■ Data
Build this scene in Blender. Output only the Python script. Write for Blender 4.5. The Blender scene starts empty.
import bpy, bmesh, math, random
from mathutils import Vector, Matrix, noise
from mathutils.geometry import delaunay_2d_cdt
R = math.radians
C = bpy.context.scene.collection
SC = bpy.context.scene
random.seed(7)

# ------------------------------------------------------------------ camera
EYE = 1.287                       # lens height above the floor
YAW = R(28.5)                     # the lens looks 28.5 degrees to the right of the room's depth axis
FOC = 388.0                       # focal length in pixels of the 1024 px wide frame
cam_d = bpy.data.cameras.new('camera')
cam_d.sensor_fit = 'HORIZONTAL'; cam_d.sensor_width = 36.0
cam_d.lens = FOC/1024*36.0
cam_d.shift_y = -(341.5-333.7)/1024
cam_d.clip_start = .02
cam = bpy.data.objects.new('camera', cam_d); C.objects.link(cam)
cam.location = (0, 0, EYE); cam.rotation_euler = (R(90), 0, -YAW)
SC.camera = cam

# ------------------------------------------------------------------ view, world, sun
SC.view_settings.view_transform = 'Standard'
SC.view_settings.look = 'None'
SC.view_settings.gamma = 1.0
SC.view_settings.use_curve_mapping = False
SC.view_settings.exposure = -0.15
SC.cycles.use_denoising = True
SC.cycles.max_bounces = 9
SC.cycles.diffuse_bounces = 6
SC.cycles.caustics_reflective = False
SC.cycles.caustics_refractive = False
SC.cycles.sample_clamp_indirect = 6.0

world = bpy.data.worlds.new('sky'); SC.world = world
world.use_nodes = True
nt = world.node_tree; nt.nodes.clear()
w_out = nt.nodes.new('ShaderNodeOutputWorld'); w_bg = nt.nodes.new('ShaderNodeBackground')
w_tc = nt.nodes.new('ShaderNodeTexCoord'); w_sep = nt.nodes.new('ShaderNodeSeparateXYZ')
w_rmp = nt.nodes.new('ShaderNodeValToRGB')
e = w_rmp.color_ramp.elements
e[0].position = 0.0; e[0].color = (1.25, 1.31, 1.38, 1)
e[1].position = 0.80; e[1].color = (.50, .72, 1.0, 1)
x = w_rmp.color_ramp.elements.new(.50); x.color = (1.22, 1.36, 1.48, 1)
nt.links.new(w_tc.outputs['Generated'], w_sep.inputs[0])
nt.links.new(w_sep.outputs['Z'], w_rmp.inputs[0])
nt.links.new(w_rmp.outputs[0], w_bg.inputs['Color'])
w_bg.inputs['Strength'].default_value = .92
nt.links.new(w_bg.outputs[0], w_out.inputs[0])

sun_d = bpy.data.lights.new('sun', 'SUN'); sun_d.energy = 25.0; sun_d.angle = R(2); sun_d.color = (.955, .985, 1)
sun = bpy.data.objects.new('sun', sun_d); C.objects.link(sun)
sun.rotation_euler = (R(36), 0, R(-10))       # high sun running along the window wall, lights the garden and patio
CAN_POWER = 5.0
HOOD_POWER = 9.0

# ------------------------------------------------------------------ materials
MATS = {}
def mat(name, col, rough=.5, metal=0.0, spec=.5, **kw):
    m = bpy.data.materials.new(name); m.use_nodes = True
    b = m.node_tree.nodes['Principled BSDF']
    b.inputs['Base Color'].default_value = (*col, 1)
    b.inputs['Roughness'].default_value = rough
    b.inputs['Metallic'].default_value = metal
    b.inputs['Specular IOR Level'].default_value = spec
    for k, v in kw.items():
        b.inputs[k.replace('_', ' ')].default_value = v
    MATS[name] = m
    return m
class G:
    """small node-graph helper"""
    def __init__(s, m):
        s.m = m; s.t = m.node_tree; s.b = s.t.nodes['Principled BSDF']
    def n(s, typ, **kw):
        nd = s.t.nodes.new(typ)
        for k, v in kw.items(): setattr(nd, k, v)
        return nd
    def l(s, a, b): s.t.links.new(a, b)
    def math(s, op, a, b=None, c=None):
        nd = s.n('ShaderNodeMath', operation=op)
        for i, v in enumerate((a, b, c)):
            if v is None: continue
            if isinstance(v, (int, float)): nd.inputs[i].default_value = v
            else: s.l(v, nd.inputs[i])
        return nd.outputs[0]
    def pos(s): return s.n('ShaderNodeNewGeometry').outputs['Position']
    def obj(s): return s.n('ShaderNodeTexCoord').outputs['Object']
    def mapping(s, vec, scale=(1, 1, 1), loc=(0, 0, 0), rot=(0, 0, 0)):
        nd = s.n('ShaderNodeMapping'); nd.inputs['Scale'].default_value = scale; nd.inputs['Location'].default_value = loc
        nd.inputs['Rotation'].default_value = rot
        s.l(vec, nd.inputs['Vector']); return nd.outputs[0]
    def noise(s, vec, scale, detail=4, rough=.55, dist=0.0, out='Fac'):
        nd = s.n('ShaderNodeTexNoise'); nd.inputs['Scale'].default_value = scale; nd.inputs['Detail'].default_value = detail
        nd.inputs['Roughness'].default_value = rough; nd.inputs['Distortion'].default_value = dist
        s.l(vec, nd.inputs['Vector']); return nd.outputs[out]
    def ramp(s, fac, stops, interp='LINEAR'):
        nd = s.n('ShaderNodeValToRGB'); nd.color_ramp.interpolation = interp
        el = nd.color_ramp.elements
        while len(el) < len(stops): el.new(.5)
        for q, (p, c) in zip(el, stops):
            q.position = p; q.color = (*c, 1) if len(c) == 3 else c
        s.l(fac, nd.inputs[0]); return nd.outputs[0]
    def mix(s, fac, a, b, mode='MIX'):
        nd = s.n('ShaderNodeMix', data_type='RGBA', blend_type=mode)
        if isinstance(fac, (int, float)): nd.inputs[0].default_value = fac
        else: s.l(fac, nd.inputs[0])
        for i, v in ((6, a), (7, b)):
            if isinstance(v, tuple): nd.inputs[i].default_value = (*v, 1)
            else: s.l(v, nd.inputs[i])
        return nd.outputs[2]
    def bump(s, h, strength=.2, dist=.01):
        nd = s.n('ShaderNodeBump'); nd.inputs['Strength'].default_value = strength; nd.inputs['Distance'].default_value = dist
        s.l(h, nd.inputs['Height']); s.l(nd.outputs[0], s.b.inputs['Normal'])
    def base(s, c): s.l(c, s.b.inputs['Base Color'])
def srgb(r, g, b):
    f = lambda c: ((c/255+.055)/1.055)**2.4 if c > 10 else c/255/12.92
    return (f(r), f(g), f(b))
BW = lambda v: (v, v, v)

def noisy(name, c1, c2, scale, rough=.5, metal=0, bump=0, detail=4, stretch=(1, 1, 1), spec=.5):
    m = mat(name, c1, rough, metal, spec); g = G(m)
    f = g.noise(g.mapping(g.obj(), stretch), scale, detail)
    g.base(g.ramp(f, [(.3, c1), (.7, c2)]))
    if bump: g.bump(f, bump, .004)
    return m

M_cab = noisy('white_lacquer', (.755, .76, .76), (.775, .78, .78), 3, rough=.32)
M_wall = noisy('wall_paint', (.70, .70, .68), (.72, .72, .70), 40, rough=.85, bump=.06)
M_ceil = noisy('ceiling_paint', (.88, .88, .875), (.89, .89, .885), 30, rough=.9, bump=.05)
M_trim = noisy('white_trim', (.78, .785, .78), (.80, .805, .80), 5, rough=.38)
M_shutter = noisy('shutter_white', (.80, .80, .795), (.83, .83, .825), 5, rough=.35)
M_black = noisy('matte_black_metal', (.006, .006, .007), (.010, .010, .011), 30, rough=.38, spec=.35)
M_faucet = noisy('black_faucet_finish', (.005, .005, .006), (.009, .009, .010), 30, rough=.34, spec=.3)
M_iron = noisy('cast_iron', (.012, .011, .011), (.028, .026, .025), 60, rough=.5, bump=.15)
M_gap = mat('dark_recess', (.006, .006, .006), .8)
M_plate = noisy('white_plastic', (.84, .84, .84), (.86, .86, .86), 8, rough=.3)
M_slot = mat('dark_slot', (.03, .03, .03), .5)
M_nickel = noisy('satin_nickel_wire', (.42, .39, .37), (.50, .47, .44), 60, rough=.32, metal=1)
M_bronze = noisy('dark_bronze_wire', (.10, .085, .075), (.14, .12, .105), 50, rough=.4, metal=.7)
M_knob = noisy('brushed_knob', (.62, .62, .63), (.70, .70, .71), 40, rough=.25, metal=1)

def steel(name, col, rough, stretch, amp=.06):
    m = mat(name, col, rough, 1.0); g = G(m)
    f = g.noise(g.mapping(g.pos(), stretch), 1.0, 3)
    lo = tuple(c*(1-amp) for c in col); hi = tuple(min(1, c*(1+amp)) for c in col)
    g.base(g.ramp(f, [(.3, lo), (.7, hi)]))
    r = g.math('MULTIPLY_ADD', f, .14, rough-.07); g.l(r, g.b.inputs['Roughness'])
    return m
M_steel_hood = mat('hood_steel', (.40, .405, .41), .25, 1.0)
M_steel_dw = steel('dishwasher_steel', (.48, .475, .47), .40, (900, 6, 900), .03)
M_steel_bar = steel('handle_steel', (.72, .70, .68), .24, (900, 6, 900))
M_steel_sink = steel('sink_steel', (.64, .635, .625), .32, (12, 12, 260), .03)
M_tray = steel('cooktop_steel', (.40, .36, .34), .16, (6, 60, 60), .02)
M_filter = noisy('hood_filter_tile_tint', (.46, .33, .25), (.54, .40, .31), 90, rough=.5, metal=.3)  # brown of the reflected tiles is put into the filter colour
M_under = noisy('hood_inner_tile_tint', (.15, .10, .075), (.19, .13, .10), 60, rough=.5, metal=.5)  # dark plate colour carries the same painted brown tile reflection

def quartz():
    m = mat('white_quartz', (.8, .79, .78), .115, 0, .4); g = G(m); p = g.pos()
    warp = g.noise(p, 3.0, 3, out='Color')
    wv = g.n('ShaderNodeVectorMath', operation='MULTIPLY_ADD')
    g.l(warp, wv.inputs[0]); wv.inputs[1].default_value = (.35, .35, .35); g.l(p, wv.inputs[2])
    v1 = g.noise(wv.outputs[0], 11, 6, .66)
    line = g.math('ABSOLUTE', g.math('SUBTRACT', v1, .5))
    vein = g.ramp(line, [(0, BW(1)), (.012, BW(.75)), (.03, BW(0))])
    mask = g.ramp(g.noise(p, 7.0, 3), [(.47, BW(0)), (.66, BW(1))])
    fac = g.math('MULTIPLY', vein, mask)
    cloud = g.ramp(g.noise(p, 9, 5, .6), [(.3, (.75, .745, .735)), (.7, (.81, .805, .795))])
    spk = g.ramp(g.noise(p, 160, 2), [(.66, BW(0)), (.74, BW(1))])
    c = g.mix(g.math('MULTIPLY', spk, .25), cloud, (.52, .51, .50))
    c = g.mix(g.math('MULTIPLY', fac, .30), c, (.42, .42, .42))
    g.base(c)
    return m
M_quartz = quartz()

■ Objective
Quote the listing above from its first line to the line with "SC.camera = cam", inclusive, and add nothing.

■ Exercise response
Build this scene in Blender. Output only the Python script. Write for Blender 4.5. The Blender scene starts empty.
import bpy, bmesh, math, random
from mathutils import Vector, Matrix, noise
from mathutils.geometry import delaunay_2d_cdt
R = math.radians
C = bpy.context.scene.collection
SC = bpy.context.scene
random.seed(7)

# ------------------------------------------------------------------ camera
EYE = 1.287                       # lens height above the floor
YAW = R(28.5)                     # the lens looks 28.5 degrees to the right of the room's depth axis
FOC = 388.0                       # focal length in pixels of the 1024 px wide frame
cam_d = bpy.data.cameras.new('camera')
cam_d.sensor_fit = 'HORIZONTAL'; cam_d.sensor_width = 36.0
cam_d.lens = FOC/1024*36.0
cam_d.shift_y = -(341.5-333.7)/1024
cam_d.clip_start = .02
cam = bpy.data.objects.new('camera', cam_d); C.objects.link(cam)
cam.location = (0, 0, EYE); cam.rotation_euler = (R(90), 0, -YAW)
SC.camera = cam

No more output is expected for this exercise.